The appointment of the defendant was a discretionary one, and at the time there already were two adherents to the Republican party on the commission. As the defendant was a registered republican, his appointment violated the special acts when read together.

There is no error.

In this opinion the other judges concurred.

NOTES

[1] 22 Spec. Acts, No. 407. AN ACT AMENDING THE CHARTER OF THE CITY OF BRIDGEPORT BY ESTABLISHING A CIVIL SERVICE COMMISSION.

[2] Section 1 provides in part: "The mayor shall appoint, on or before October 10, 1935, five persons as civil service commissioners to serve, one for five years, one for four years, one for three years, one for two years and one for one year. Each year thereafter the mayor shall appoint one person as the successor of the member whose term shall expire, to serve for five years. Any vacancy shall be filled by the mayor for the unexpired portion of the term. Not more than two of the members shall be adherents of the same political party and no member shall hold salaried public office."

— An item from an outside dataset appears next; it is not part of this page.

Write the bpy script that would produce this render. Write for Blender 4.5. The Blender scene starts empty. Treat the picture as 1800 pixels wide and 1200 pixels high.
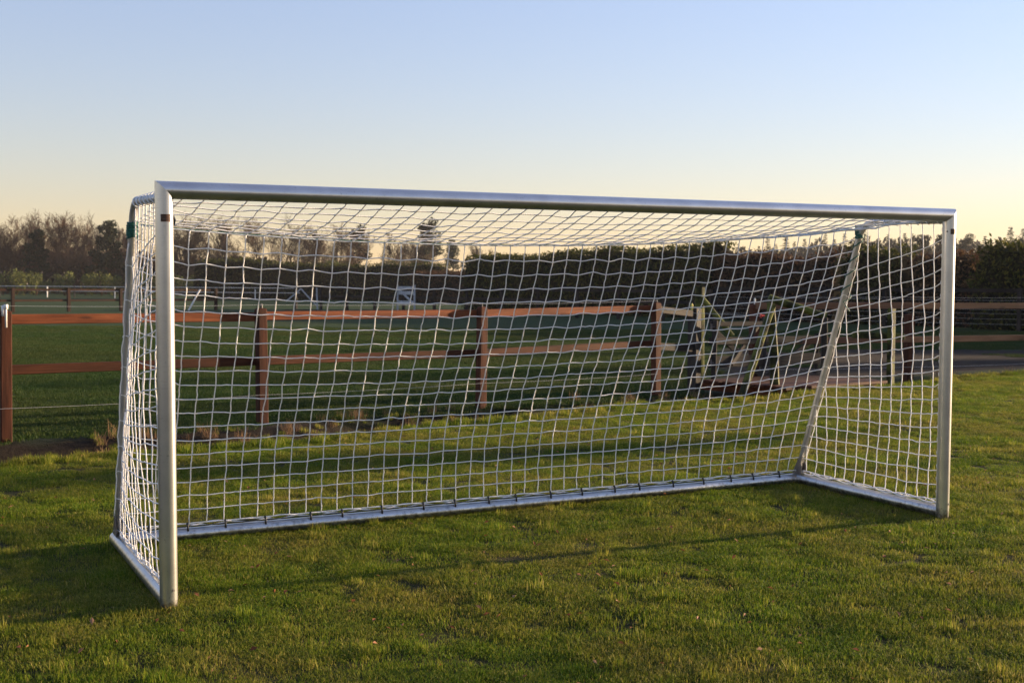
import bpy, bmesh, math, random
import numpy as np
from mathutils import Vector, Matrix, noise

R = math.radians
random.seed(7)
rng = np.random.default_rng(7)
scene = bpy.context.scene
col = scene.collection

# ------------------------------------------------------------------ camera
CAM_H = 1.56
cam_data = bpy.data.cameras.new('camera')
cam = bpy.data.objects.new('camera', cam_data)
col.objects.link(cam)
cam_data.sensor_width = 36.0
cam_data.lens = 2170.2 / 1800 * 36.0
cam_data.clip_start = 0.05
cam_data.clip_end = 12000
def cam_rows(p, roll):
    cp, sp, cr, sr = math.cos(p), math.sin(p), math.cos(roll), math.sin(roll)
    A = Matrix(((1, 0, 0), (0, -sp, cp), (0, cp, sp)))
    return Matrix(((cr, -sr, 0), (sr, cr, 0), (0, 0, 1))) @ A
_c = cam_rows(-0.0446, -0.0066)
cam.matrix_world = Matrix.Translation((0, 0, CAM_H)) @ Matrix((_c[0], _c[1], -_c[2])).transposed().to_4x4()
cam_data.dof.use_dof = True
cam_data.dof.focus_distance = 8.0
cam_data.dof.aperture_fstop = 5.6
scene.camera = cam

# ------------------------------------------------------------------ world, sun, exposure
SUN_AZ, SUN_EL = 65.5, 8.5            # azimuth clockwise from +Y (the way the camera looks)
world = bpy.data.worlds.new('World')
scene.world = world
world.use_nodes = True
nt = world.node_tree
nt.nodes.clear()
sky = nt.nodes.new('ShaderNodeTexSky')
sky.sky_type = 'NISHITA'
sky.sun_disc = False
sky.sun_elevation = R(SUN_EL)
sky.sun_rotation = R(SUN_AZ)
sky.air_density = 1.5
sky.dust_density = 0.0
sky.ozone_density = 2.0
bg = nt.nodes.new('ShaderNodeBackground')
bg.inputs['Strength'].default_value = 0.15
wo = nt.nodes.new('ShaderNodeOutputWorld')
gam = nt.nodes.new('ShaderNodeGamma')                 # the camera's white balance, alike over the whole sky
gam.inputs[1].default_value = 0.75
wb = nt.nodes.new('ShaderNodeMix'); wb.data_type = 'RGBA'; wb.blend_type = 'MULTIPLY'; wb.inputs[0].default_value = 1.0
wb.inputs[7].default_value = (0.570, 0.572, 0.835, 1)
nt.links.new(sky.outputs[0], gam.inputs[0])
nt.links.new(gam.outputs[0], wb.inputs[6])
nt.links.new(wb.outputs[2], bg.inputs[0])
nt.links.new(bg.outputs[0], wo.inputs[0])

sun_data = bpy.data.lights.new('sun', 'SUN')
sun_data.energy = 5.0
sun_data.angle = R(1.2)
sun_data.color = (1.0, 0.74, 0.47)
sun = bpy.data.objects.new('sun', sun_data)
col.objects.link(sun)
sd = Vector((math.sin(R(SUN_AZ)) * math.cos(R(SUN_EL)), math.cos(R(SUN_AZ)) * math.cos(R(SUN_EL)), math.sin(R(SUN_EL))))
sun.rotation_euler = sd.to_track_quat('Z', 'Y').to_euler()

scene.view_settings.view_transform = 'Standard'
scene.view_settings.look = 'None'
scene.view_settings.exposure = 1.75
scene.view_settings.gamma = 1.0
scene.view_settings.use_curve_mapping = False
scene.cycles.max_bounces = 4
scene.cycles.transparent_max_bounces = 6
scene.cycles.volume_bounces = 0
scene.cycles.use_adaptive_sampling = True

# ------------------------------------------------------------------ material helpers
def mat(name):
    m = bpy.data.materials.new(name)
    m.use_nodes = True
    n = m.node_tree
    n.nodes.clear()
    out = n.nodes.new('ShaderNodeOutputMaterial')
    return m, n, out
def N(n, t, **kw):
    x = n.nodes.new(t)
    for k, v in kw.items():
        if k in x.inputs.keys(): x.inputs[k].default_value = v
        else: setattr(x, k, v)
    return x
def ramp(n, fac, stops, interp='LINEAR'):
    r = n.nodes.new('ShaderNodeValToRGB')
    r.color_ramp.interpolation = interp
    while len(r.color_ramp.elements) < len(stops): r.color_ramp.elements.new(0.5)
    for e, (p, c) in zip(r.color_ramp.elements, stops):
        e.position = p
        e.color = (*c, 1) if len(c) == 3 else c
    n.links.new(fac, r.inputs[0])
    return r.outputs[0]
def mixc(n, fac, a, b, blend='MIX'):
    m = n.nodes.new('ShaderNodeMix')
    m.data_type = 'RGBA'
    m.blend_type = blend
    for sock, v in ((m.inputs[0], fac), (m.inputs[6], a), (m.inputs[7], b)):
        if hasattr(v, 'is_output'): n.links.new(v, sock)
        elif isinstance(v, (int, float)): sock.default_value = v
        else: sock.default_value = (*v, 1)
    return m.outputs[2]
def noise_tex(n, vec, scale, detail=4, rough=0.55, out='Fac'):
    t = N(n, 'ShaderNodeTexNoise', Scale=scale, Detail=detail, Roughness=rough)
    if vec is not None: n.links.new(vec, t.inputs['Vector'])
    return t.outputs[out]
def mapping(n, vec, scale, loc=(0, 0, 0)):
    m = n.nodes.new('ShaderNodeMapping')
    m.inputs['Scale'].default_value = scale
    m.inputs['Location'].default_value = loc
    n.links.new(vec, m.inputs['Vector'])
    return m.outputs[0]
def bump(n, h, strength, dist):
    b = N(n, 'ShaderNodeBump', Strength=strength, Distance=dist)
    n.links.new(h, b.inputs['Height'])
    return b.outputs[0]
def math_n(n, op, a, b=None, clamp=False):
    m = n.nodes.new('ShaderNodeMath')
    m.operation = op
    m.use_clamp = clamp
    for i, v in enumerate((a, b)):
        if v is None: continue
        if hasattr(v, 'is_output'): n.links.new(v, m.inputs[i])
        else: m.inputs[i].default_value = v
    return m.outputs[0]

def mat_principled(name, base, rough=0.6, metal=0.0, noise_scale=None, spread=0.25, bump_s=0.0, bump_scale=60, spec=0.5):
    m, n, out = mat(name)
    p = N(n, 'ShaderNodeBsdfPrincipled', Roughness=rough, Metallic=metal)
    p.inputs['Specular IOR Level'].default_value = spec
    tc = N(n, 'ShaderNodeTexCoord')
    if noise_scale:
        f = noise_tex(n, tc.outputs['Object'], noise_scale, 5)
        lo = tuple(c * (1 - spread) for c in base)
        hi = tuple(min(1, c * (1 + spread)) for c in base)
        n.links.new(ramp(n, f, [(0.3, lo), (0.7, hi)]), p.inputs['Base Color'])
    else:
        p.inputs['Base Color'].default_value = (*base, 1)
    if bump_s:
        n.links.new(bump(n, noise_tex(n, tc.outputs['Object'], bump_scale, 3), bump_s, 0.01), p.inputs['Normal'])
    n.links.new(p.outputs[0], out.inputs[0])
    return m

def mat_aluminium():
    m, n, out = mat('anodised_aluminium')
    tc = N(n, 'ShaderNodeTexCoord')
    streak = noise_tex(n, mapping(n, tc.outputs['Object'], (3, 3, 260)), 4, 3)
    blotch = noise_tex(n, tc.outputs['Object'], 7, 5)
    speck = noise_tex(n, tc.outputs['Object'], 60, 2)
    p = N(n, 'ShaderNodeBsdfPrincipled', Metallic=0.88)
    c = ramp(n, blotch, [(0.3, (0.50, 0.50, 0.50)), (0.7, (0.62, 0.62, 0.61))])
    c = mixc(n, ramp(n, speck, [(0.68, (0, 0, 0)), (0.75, (1, 1, 1))]), c, (0.42, 0.42, 0.40))
    sz_ = N(n, 'ShaderNodeSeparateXYZ'); n.links.new(tc.outputs['Object'], sz_.inputs[0])
    mud = math_n(n, 'SUBTRACT', math_n(n, 'MULTIPLY', noise_tex(n, tc.outputs['Object'], 24, 5, 0.7), 0.16), sz_.outputs[2])
    c = mixc(n, ramp(n, mud, [(0.02, (0, 0, 0)), (0.06, (0.8, 0.8, 0.8))]), c, (0.10, 0.085, 0.055))
    n.links.new(c, p.inputs['Base Color'])
    rr = math_n(n, 'ADD', math_n(n, 'MULTIPLY', streak, 0.08), 0.25)
    n.links.new(rr, p.inputs['Roughness'])
    n.links.new(p.outputs[0], out.inputs[0])
    return m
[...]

[3] 26 Spec. Acts, No. 591. The pertinent part of this act is as follows: "AN ACT AMENDING THE CHARTER OF THE CITY OF BRIDGEPORT. Section 1 of number 407 of the special acts of 1935 is amended by adding thereto the following: (a) Commencing with the appointment to the civil service commission to be made next after the passage of this act, the mayor shall appoint an employee of the city of Bridgeport as a member of the civil service commission; and the successors of this particular member shall be employees of the city of Bridgeport. In making this appointment, and the successor appointments to it, the mayor shall accept for appointment the person who shall have been elected by the employees of the city of Bridgeport. The member of the civil service commission who is also an employee of the city of Bridgeport shall be permitted to hold paid public office or position.... (e) No provision of the general statutes or special acts inconsistent with any provision of this act shall apply to the city of Bridgeport."

Parts (b), (c) and (d) govern the procedure for nominating and electing the employee who is to serve on the commission and for filling any vacancy in the unexpired term of an employee.

[4] On appeal, the court properly refused to prepare a finding of fact as the case was submitted on a stipulation of fact. Larke v. Morrissey, 155 Conn. 163, 166, 230 A.2d 562, and cases cited. The court made a limited finding reciting its conclusions and the claims of law of the defendant. The facts recited in the text of this opinion have been drawn from the stipulation of the parties which has been printed in the record.